Theodore Roosevelt is often called the “father of conservation.” As president, he authorized the creation of 150 national forests, 18 national monuments, 5 national parks, 4 national game preserves and 51 federal bird reservations.
But Roosevelt’s role in the conservation movement got a crucial boost in 1903, when he went on an epic three-day wilderness adventure at Yosemite with naturalist John Muir.
Meeting Muir
While the turn of the century was a time of urbanization and concentrated wealth, it was also a time when Americans began to appreciate their shared treasure: the great outdoors. John Muir was an important conservationist and author who had founded the Sierra Club.
Roosevelt had read Muir’s writings closely, and through California senator Chester Rowell, he communicated to Muir an interest in meeting with him in Yosemite and away from the main party of dignitaries. “I do not want anyone with me but you,” the president wrote in 1903, “and I want to drop politics absolutely for four days and just be out in the open with you.”
The rest, as they say, is history.
Three Days at Yosemite
That spring, the two men went on their trip. The best account of their camping remains Roosevelt’s:
He met me with a couple of pack mules, as well as with riding mules for himself and myself, and a first-class packer and cook, and I spent a delightful three days and two nights with him.

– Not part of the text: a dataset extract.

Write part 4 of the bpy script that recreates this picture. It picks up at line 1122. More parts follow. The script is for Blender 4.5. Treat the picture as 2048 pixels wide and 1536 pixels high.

The first night we camped in a grove of giant sequoias. It was clear weather, and we lay in the open, the enormous cinnamon-colored trunks rising about us like the columns of a vaster and more beautiful cathedral than was ever conceived by any human architect. One incident surprised me not a little. Some thrushes—I think they were Western hermit-thrushes—were singing beautifully in the solemn evening stillness. I asked some question concerning them of John Muir, and to my surprise found that he had not been listening to them and knew nothing about them. . . . Muir, I found, was not interested in the small things of nature unless they were unusually conspicuous. Mountains, cliffs, trees, appealed to him tremendously, but birds did not unless they possessed some very peculiar and interesting as well as conspicuous traits, as in the case of the water ouzel. In the same way, he knew nothing of the wood mice; but the more conspicuous beasts, such as bear and deer, for example, he could tell much about.
All next day we traveled through the forest. Then a snow-storm came on, and at night we camped on the edge of the Yosemite, under the branches of a magnificent silver fir, and very warm and comfortable we were, and a very good dinner we had before we rolled up in our tarpaulins and blankets for the night.
The Trip’s Legacy
That brief camping trip proved to be a game changer for the wide-eyed president who loved the rugged great outdoors and would soon, thanks to Muir, work even harder to protect it.
After Muir died, Roosevelt wrote a remembrance of him. “He was emphatically a good citizen,” the president wrote. “He was also—what few nature lovers are—a man able to influence contemporary thought and action on the subjects to which he had devoted his life.”
The same could be said of Roosevelt, especially on issues of conservation. How incredible it is, then, two imagine these two nature lovers spending a few nights at Yosemite, camping beneath the stars.